128 KB Sequential Read
As we've seen from some of our recent SSD reviews, performance at low queue depths starts slow, and scales up as outstanding commands pile up. I speculate that our 128 KB sequential workload isn't intense enough to fully saturate Adata's SP920s. Perhaps its an artifact of larger page sizes (16 KB in this case).
All four drives are more or less equal in this test, peaking at almost 540 MB/s at a queue depth of four. I'm using 128 KB chunks of data, whereas a test utility like AS SSD is going to use somewhere in the range of 1 to 4 MB.
128 KB Sequential Write
128/256 GB Adata SP920
I'll start by write testing the two smaller SP920s, and comparing them to the older Crucial M500 equivalents. Why am I dipping back to the 120 and 240 GB M500s? Unfortunately, Crucial didn't send along its 128 and 256 GB models for review, which benefit from twice as many dies as Adata's SSDs. So instead of making this face-off about interleaving, it's instead a measure of firmware and controller performance. Even with the same NAND, we realize a notable speed-up from the two Adata offerings.
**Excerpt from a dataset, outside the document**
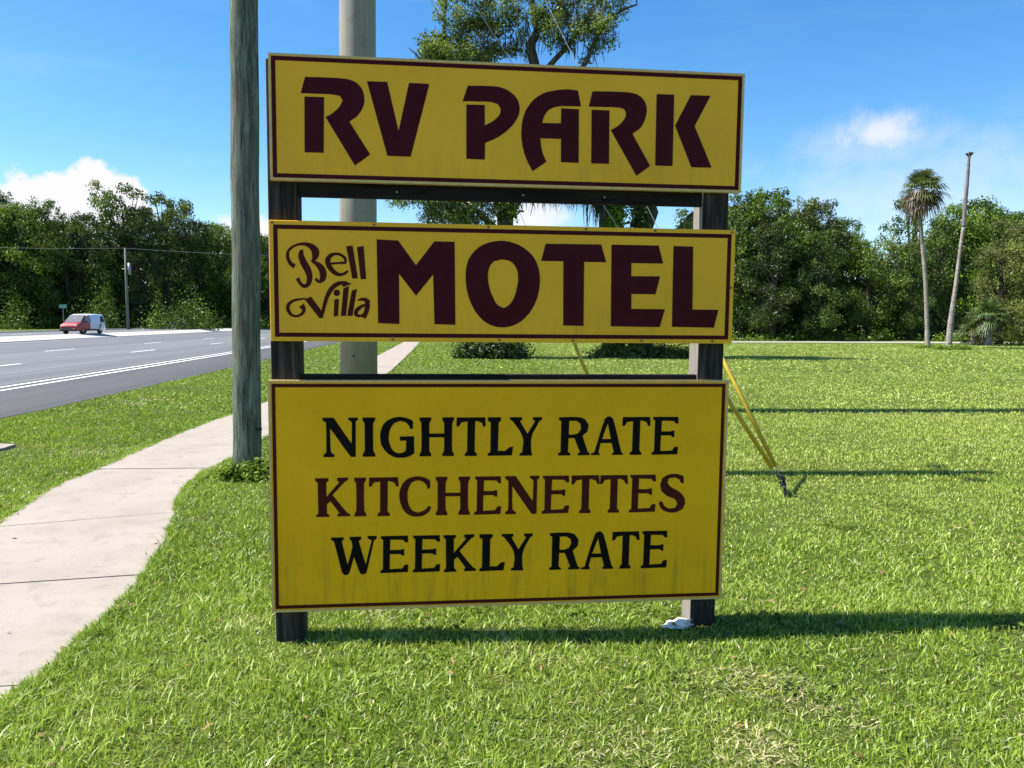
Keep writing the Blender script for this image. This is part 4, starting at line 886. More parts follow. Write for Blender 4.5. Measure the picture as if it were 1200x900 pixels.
plant('olive', 1212, 244, 58, 1.0, 'feathery tree cut by the right edge of the picture', RG)

# undergrowth: leafy mass at the feet of the woods
und = []
for k in range(64):
    px = -70 + k * 6.7 + rt.uniform(-4, 4)
    d = 103 + (px + 70) * 0.105 + rt.uniform(-1, 6)
    und.append((at_px(px, d), d, FAR_Z - 0.1, rt.uniform(1.2, 2.8), rt.uniform(1.0, 3.6)))
for px, dd, r_, h_ in ((122, 113, 1.8, 7.5), (128, 113, 1.5, 5.5), (133, 112, 2.0, 3.6), (186, 113, 2.4, 3.4), (214, 112, 2.8, 4.4), (226, 113, 2.6, 5.4), (240, 113, 2.4, 4.0), (20, 106, 2.5, 4.5), (104, 109, 2.2, 4.0)):
    und.append((at_px(px, dd), dd, FAR_Z - 0.1, r_, h_))
tag(mound_stuff('undergrowth', und, 14, 0.30, 'leaf_dark', 21), 'bushy green undergrowth along the foot of the wood across the highway', 'undergrowth', kind='stuff')
und = []
for k in range(44):
    px = 845 + k * 9.2 + rt.uniform(-6, 6)
    d = 70.5 + rt.uniform(-1.0, 3.0)
    und.append((at_px(px, d), d, -0.1, rt.uniform(0.5, 1.3), rt.uniform(0.4, 1.5)))
tag(mound_stuff('undergrowth', und, 26, 0.22, 'leaf_mid', 22), 'low green undergrowth along the foot of the wood behind the lawn', 'undergrowth', kind='stuff')

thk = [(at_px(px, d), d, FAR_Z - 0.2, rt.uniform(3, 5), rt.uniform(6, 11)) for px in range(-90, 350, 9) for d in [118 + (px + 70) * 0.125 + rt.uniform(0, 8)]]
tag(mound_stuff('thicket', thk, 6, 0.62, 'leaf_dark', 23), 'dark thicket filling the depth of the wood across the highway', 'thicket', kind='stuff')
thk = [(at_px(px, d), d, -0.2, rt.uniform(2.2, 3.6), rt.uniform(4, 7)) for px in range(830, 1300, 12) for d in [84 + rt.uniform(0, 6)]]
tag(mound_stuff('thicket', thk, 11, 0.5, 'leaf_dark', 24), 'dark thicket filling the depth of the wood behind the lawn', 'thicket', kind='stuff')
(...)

The 128 GB Adata SP920 achieves 177 MB/s, which is quite a bit faster than the 120 GB M500's result in the mid-130 MB/s range. The 256 GB model's jump is even more impressive; it registers an extra 100 MB/s. That's awesome, and very close to Adata's official specification. However, the 256 GB M550 is supposed to achieve 500 MB/s. Those extra dies prove useful in a test like this one.
There is a tradeoff here.
512/1024 GB Adata SP920
The larger models fare far more predictably, and we see total parity between the bigger drives with the same number of dies. Performance that falls just shy of 500 MB/s is a result of Micron's flash and firmware. It's about 100 MB/s more than the M500 delivers, though the real fruits of this platform are found elsewhere.
Here's a breakdown of the maximum observed 128 KB sequential read and write performance with Iometer:
The SP920s fall a few megabytes per second short in our benchmark, which are enough to put Adata's largest two models behind the Crucial M550s at the top. In any case, that small amount of difference is imperceptible.